Mit Federn, Haut und Haar

Exzellenzinitiative Forschung: Auf tönernen Füßen (?)

Keiner Uni geht es hierzulande wirklich gut. Von 2010 bis 2016 unverändert liegt der jährliche Anteil der Hochschulbudgets am BIP bei 1,16% bzw. bei 5,3% der Bundesausgaben.

Minister Heinz Faßmann verkündete gerade seine neue Exzellenzoffensive für die heimische Wissenschaft. Erleichterung und Freude nicht nur bei mir, ob dieser Absicht der Politik, ein gravierendes langjähriges Versäumnis zu korrigieren. Hoffentlich ist damit eine finanzielle Stärkung der Grundlagenforschung gemeint, am besten über den FWF. Denn er verteilt die Mittel für hochkompetitive Spitzenforschung nach klaren Qualitätskriterien, mittels eines strengen Peer Reviewund nach dem Bottom-up-Prinzip.

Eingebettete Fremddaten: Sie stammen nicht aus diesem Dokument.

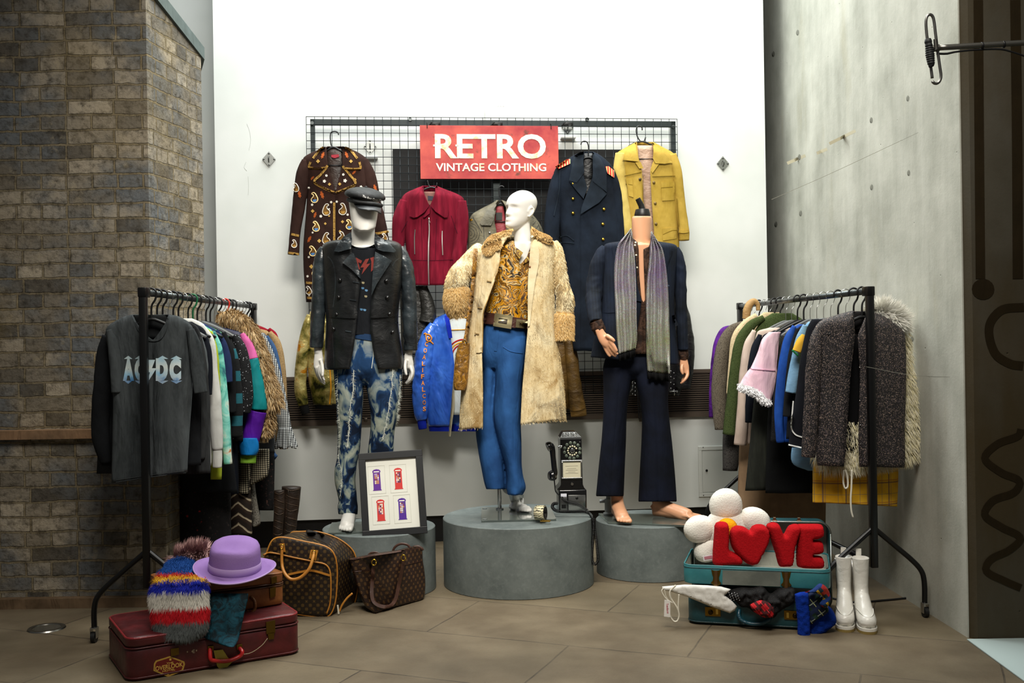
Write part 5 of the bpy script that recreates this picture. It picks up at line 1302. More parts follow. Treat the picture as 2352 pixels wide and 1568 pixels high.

Letzteres bedeutet, dass es keine Einmischung vonseiten der Politik in die inhaltliche Ausrichtung gibt. Denn bekanntlich ist der Staat nicht nur ein lausiger Unternehmer und Bauherr, er taugt auch nicht als Vormund für die Wissenschaft. Weltweit zeitigten Versuche, in die Forschungsinhalte einzugreifen, bestenfalls Mittelmaß. Das weiß natürlich auch Minister Faßmann. Und er weiß sicherlich, dass jede Exzellenzinitiative auf tönernen Füßen steht, wenn die finanzielle und organisatorische Schieflage der Unis – überwiegend die Träger der heimischen Spitzenforschung – nicht korrigiert wird.

Gerade eben gab die große Uni Wien ihren Leistungsbericht und Entwicklungsplan heraus, beides datenschwangere A4-Wälzer, zusammen etwa eineinhalb Kilogramm geballte Information; eigentlich ein repräsentativer Leidensbericht für die heimischen Unis generell. Die Uni Wien hat 9600 Beschäftigte, davon etwa 6700 wissenschaftliche. Von den 92.000 Studierenden kommen 30% aus dem Ausland. Im Vergleich mit ähnlichen europäischen Unis, etwa München, Uppsala oder Zürich, hat die Uni Wien mit Abstand die meisten Studierenden und Studienabschlüsse, aber das geringste Budget und daher auch die schlechtesten Betreuungsrelationen.

Es grenzt an ein Wunder, dass Wien dennoch mit den drei Vergleichsuniversitäten in der Forschung leidlich mithalten kann. Dies kann unter anderem als Indiz für das heimische Potenzial gelten, und es deutet an, was möglich wäre, würde man endlich die Uni-Finanzierung und die Zahl der Studierenden an die in anderen Ländern üblichen Standards anpassen.

Keiner Uni geht es hierzulande wirklich gut. Von 2010 bis 2016 unverändert liegt der jährliche Anteil der Hochschulbudgets am BIP bei 1,16% bzw. bei 5,3% der Bundesausgaben. Diese Mittel werden zudem ungerecht verteilt. So ist dem Bund ein Studierender der Uni Wien bloß etwa 4500 Euro wert, einer der Uni Linz 6300 Euro und an der Uni Salzburg sogar 8400 Euro.

Unfrieden unter den Unis ist die Folge, wie die jüngsten, von Linz ausgehenden Querelen zeigen. Dabei ist die einfache Lösung lang bekannt: Es braucht mehr Geld, besonders für die Grundfinanzierung der universitären Forschung und Lehre, eine gerechte Verteilung der Mittel über Studienplatzfinanzierung und (endlich!) vernünftige Zugangsbestimmungen. Nur darauf aber kann man langfristig Exzellenzforschung aufbauen.

Dass die autonomen heimischen Unis ihre Hausaufgaben immer besser erledigen, zeigt exemplarisch die Leistung der Uni Wien in Lehre und Forschung – allem Mangel zum Trotz. Könnte aber alles noch viel besser werden, lautet doch die einfache Regel für exzellente Ergebnisse in der Forschung: Kompromisslos die besten Köpfe holen, sie gut materiell und mit geistigem Umfeld ausstatten und sie in Ruhe arbeiten lassen. Ganz einfach, eigentlich.